Unos de los tópicos del barroco es la imagen de dos filósofos griegos: Demócrito y Heráclito. Demócrito se ve risueño, alegre, muy entusiasta con el movimiento de los átomos, mientras Heráclito se le muestra melancólico, triste, con lágrimas en los ojos por el trágico paso del tiempo. Un ejemplo de esto lo da Francisco de Quevedo con un poema:
¿Qué te ríes, filósofo cornudo?
¿Qué sollozas, filósofo anegado?
Solo cumples, con ser recién casado,
como el otro cabrón, recién viudo.
¿Una propria miseria haceros pudo
cosquillas y pucheros? ¿Un pecado
es llanto y carcajada? He sospechado
que es la taberna más que lo sesudo.
¡Que no te agotes tú; que no te corras,
bufonazo de fábulas y chistes,
tal, que ni con los pésames te ahorras!
Diréis, por disculpar lo que bebistes,
que son las opiniones como zorras,
que uno las toma alegres y otro tristes.
El pintor Salvator Rosa, muestra en la postura clásica de la melancolía, en una escena de la descomposición, ruina y vacío. Las calaveras y huesos de animales, los indicios de una grandeza pretérita (urna, altar y cascos) y de poder en decadencia (el águila muerta) caracterizan este desolado lugar sobre el que pesan nubes grises. El único compañero vivo, en lo alto del árbol, es una lechuza, que también es símbolo de lo nocturno como de la sabiduría.

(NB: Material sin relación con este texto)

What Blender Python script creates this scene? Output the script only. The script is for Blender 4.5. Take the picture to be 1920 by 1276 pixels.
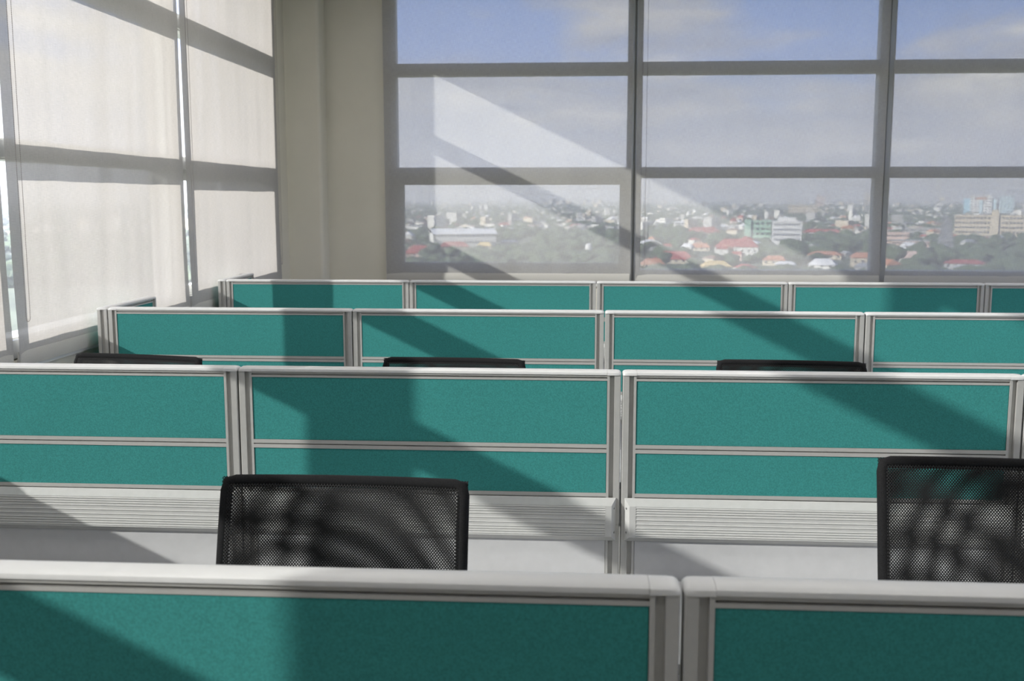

El Demócrito que aparece en la pintura, al contrario de la imagen que presenta Quevedo, lo vemos meditando sobre los motivos de su creación intelectual: la muerte, lo pasado, la quietud, lo que persiste vagamente en fragmentos. Si es el filosofo alegre, mayor es la tragedia al contemplarlo meditabundo: la alegría se desvanece al sentirse, al insinuar el memento mori, el momento de la muerte. Alegría fugaz que se pierde entre las manos como todas las cosas del reino de este mundo.
Por los elementos de la pintura, entonces la vanidad de los objetos no queda sin respuesta: en la figura del filósofo que cavila se encuentra ya en el germen de una respuesta, pero dicha respuesta se haya cubierta en la espesa neblina de la melancolía.